- [Given task]
Each line that holds the word "this" should be returned.

[Dataset items]
Begin
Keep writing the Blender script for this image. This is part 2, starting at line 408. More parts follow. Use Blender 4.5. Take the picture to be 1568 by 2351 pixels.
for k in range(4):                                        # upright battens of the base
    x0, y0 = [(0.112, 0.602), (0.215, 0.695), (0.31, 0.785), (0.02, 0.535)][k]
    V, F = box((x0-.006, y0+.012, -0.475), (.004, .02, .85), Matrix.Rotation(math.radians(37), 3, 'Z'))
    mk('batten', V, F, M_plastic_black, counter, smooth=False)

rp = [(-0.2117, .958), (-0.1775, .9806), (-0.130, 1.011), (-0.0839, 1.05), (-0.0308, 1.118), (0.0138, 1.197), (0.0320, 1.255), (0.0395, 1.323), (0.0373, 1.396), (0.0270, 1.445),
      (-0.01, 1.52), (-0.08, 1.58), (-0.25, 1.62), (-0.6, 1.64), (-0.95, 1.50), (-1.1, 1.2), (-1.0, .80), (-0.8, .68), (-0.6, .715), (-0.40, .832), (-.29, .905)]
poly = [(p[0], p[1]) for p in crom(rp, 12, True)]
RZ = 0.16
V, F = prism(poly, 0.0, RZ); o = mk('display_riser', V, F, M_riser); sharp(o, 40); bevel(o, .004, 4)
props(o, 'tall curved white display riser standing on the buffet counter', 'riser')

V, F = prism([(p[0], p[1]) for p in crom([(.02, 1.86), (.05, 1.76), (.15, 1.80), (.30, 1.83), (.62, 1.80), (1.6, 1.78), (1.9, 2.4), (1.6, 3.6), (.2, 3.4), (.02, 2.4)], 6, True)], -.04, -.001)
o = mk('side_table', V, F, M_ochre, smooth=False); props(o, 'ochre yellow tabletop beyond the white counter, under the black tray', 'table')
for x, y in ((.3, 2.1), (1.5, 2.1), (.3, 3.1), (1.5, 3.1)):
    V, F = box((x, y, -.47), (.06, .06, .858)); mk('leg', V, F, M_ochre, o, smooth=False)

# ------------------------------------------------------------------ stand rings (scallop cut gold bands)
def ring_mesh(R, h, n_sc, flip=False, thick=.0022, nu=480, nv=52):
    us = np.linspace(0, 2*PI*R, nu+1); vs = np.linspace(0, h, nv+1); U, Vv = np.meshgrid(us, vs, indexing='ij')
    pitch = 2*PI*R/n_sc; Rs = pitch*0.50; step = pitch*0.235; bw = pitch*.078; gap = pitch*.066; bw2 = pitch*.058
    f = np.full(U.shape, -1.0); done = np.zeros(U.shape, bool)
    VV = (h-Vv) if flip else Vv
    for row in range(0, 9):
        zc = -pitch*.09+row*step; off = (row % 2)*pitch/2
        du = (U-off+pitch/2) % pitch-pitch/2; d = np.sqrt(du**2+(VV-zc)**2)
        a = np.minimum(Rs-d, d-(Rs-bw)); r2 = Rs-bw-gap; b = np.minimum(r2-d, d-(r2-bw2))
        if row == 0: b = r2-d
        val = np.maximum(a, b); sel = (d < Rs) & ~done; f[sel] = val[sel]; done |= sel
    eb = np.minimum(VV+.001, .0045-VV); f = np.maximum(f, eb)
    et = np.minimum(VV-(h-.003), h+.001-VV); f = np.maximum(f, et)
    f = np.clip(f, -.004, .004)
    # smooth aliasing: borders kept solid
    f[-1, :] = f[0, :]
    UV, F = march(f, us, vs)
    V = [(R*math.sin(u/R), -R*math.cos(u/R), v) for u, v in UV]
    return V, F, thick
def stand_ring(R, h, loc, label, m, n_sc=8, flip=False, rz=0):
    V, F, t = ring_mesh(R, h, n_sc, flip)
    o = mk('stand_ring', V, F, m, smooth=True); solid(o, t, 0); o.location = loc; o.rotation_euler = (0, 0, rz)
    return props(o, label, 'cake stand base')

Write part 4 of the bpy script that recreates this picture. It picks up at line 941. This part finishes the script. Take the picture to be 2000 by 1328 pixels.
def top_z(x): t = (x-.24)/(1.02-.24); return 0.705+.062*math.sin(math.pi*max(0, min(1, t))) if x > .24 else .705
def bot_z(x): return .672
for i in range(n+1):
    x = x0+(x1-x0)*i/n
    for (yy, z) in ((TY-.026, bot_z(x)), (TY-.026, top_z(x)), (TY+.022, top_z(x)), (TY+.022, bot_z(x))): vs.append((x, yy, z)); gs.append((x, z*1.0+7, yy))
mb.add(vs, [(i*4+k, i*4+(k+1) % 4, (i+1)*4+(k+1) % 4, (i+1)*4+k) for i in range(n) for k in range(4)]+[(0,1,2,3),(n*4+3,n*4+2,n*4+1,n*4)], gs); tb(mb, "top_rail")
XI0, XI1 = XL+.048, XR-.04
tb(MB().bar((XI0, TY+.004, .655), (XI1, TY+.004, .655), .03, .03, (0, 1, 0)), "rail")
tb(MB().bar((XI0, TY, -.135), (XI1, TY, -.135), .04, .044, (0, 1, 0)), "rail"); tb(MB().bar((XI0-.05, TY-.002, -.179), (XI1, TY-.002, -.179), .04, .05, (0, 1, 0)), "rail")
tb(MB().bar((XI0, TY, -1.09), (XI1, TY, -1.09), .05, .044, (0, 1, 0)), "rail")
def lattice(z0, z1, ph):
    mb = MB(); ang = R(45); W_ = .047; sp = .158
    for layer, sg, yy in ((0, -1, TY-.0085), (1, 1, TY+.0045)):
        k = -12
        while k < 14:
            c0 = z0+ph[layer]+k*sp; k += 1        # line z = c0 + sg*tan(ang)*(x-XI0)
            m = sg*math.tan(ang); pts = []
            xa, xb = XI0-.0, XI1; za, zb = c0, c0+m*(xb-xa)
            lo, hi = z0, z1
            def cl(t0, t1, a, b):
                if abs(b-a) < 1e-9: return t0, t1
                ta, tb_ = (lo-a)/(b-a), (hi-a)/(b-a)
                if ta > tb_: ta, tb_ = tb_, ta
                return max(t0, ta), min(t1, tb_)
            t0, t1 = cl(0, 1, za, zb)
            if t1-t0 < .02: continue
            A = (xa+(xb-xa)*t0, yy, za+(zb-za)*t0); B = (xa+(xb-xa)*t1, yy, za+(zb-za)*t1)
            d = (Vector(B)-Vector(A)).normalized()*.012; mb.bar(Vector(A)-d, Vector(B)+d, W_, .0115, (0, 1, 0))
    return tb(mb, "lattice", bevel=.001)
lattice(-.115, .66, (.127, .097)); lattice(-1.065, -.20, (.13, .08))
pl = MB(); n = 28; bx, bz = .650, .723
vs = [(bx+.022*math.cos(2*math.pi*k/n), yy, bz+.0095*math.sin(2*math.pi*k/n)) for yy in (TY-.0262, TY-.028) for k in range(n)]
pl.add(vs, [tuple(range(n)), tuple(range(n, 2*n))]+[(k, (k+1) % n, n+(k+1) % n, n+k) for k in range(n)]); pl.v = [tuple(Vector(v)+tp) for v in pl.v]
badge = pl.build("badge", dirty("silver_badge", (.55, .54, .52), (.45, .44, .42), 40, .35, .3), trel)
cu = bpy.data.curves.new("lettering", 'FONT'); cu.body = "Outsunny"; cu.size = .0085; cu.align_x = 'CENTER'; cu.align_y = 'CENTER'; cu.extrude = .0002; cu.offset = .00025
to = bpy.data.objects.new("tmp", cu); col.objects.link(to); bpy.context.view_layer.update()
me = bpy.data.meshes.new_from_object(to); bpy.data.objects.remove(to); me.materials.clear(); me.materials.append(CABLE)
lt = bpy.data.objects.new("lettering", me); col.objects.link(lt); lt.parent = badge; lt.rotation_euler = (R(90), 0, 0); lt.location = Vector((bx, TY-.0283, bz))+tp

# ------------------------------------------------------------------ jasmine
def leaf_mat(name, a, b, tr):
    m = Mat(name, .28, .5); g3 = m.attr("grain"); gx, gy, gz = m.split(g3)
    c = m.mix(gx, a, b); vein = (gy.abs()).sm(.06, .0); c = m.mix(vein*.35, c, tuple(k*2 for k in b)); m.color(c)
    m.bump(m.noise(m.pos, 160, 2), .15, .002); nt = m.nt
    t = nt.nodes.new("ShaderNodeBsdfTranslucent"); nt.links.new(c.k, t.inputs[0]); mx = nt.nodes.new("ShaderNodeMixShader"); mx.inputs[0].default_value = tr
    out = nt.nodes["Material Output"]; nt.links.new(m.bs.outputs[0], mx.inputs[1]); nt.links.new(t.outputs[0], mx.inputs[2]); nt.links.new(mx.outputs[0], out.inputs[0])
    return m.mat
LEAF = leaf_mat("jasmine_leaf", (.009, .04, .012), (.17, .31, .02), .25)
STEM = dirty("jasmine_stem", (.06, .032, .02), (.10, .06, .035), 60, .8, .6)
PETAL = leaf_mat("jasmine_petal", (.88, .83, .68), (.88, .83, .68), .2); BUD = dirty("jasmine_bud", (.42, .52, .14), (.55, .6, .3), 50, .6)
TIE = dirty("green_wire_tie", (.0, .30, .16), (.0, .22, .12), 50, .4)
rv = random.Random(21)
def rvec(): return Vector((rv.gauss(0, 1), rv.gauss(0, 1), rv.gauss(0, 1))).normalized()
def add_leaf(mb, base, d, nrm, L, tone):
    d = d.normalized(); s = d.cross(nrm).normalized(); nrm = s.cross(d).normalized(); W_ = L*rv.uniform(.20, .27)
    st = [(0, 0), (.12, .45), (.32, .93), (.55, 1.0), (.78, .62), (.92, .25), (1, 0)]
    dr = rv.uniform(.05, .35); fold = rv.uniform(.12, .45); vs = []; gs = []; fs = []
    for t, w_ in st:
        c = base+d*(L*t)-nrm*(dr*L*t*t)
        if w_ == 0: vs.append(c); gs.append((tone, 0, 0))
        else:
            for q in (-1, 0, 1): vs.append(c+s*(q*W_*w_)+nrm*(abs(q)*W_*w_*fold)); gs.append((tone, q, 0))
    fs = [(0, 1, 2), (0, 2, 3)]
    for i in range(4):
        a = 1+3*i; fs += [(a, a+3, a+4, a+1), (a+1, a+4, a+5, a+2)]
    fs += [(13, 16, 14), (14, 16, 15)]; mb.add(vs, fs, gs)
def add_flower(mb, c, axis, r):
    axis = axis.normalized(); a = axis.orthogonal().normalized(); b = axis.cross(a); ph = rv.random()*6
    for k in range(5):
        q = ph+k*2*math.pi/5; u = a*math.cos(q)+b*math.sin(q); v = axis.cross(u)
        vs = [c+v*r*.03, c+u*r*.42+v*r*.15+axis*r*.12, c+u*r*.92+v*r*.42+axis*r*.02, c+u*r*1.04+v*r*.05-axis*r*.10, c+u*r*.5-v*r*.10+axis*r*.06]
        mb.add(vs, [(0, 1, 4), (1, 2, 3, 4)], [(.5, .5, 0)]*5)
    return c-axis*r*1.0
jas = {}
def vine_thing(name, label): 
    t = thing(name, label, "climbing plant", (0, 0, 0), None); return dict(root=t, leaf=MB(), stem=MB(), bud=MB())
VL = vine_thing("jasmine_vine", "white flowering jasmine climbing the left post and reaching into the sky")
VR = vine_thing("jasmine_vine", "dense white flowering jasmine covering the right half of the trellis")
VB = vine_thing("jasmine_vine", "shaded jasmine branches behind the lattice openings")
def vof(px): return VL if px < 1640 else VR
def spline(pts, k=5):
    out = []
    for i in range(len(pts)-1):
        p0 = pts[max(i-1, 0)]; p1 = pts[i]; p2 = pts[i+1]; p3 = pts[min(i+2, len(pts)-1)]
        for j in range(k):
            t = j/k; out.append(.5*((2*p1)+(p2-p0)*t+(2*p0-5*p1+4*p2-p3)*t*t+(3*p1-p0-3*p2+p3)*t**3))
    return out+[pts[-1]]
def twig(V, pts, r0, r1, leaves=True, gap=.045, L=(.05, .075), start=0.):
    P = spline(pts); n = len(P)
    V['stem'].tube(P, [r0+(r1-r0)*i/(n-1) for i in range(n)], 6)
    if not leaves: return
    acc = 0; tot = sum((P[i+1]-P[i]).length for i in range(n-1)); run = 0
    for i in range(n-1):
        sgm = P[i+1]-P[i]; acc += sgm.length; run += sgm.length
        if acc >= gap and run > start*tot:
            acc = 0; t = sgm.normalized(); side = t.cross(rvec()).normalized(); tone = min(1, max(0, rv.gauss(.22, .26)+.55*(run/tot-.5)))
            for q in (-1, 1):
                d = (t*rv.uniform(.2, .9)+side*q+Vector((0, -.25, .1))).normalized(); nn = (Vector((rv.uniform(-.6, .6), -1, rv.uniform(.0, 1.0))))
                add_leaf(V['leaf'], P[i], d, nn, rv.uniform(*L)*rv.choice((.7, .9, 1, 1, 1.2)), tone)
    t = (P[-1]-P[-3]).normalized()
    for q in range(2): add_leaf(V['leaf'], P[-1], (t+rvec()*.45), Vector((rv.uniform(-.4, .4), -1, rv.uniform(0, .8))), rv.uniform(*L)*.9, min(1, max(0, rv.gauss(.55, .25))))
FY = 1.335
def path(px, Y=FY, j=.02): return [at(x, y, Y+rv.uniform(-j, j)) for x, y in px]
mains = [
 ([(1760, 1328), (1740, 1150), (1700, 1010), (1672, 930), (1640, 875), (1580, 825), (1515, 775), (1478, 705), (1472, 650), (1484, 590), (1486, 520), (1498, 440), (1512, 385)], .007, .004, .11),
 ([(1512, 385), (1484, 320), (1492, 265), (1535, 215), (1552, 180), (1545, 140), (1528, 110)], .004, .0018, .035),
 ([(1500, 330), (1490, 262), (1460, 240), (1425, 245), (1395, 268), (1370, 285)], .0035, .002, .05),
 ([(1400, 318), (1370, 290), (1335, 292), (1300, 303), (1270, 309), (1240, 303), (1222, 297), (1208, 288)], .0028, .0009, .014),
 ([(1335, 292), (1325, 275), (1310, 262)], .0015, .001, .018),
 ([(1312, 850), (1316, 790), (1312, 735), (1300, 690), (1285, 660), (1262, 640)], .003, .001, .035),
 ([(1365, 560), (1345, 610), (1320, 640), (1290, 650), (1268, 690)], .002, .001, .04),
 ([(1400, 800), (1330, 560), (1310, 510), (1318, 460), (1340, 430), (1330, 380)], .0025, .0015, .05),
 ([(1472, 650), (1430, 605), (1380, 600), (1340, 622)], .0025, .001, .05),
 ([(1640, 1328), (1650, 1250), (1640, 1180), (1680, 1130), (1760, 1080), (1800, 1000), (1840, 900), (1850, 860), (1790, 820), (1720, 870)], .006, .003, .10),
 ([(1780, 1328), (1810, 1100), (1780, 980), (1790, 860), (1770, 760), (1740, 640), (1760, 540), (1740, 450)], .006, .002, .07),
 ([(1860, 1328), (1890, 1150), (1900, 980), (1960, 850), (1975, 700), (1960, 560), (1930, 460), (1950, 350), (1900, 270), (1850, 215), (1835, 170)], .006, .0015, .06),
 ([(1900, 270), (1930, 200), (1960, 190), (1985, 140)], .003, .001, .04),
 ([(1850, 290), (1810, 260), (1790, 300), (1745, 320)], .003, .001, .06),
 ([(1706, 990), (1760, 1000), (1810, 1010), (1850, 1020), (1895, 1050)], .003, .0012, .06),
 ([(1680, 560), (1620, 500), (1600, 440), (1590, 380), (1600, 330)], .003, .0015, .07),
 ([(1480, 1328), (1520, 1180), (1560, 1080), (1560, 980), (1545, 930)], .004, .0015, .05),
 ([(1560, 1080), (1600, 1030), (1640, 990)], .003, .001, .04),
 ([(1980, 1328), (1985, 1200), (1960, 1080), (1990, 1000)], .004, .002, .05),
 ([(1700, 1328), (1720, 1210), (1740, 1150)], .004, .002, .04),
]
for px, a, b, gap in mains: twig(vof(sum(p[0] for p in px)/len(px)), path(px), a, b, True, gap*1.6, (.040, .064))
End
- [Full output]
Keep writing the Blender script for this image. This is part 2, starting at line 408. More parts follow. Use Blender 4.5. Take the picture to be 1568 by 2351 pixels.
Write part 4 of the bpy script that recreates this picture. It picks up at line 941. This part finishes the script. Take the picture to be 2000 by 1328 pixels.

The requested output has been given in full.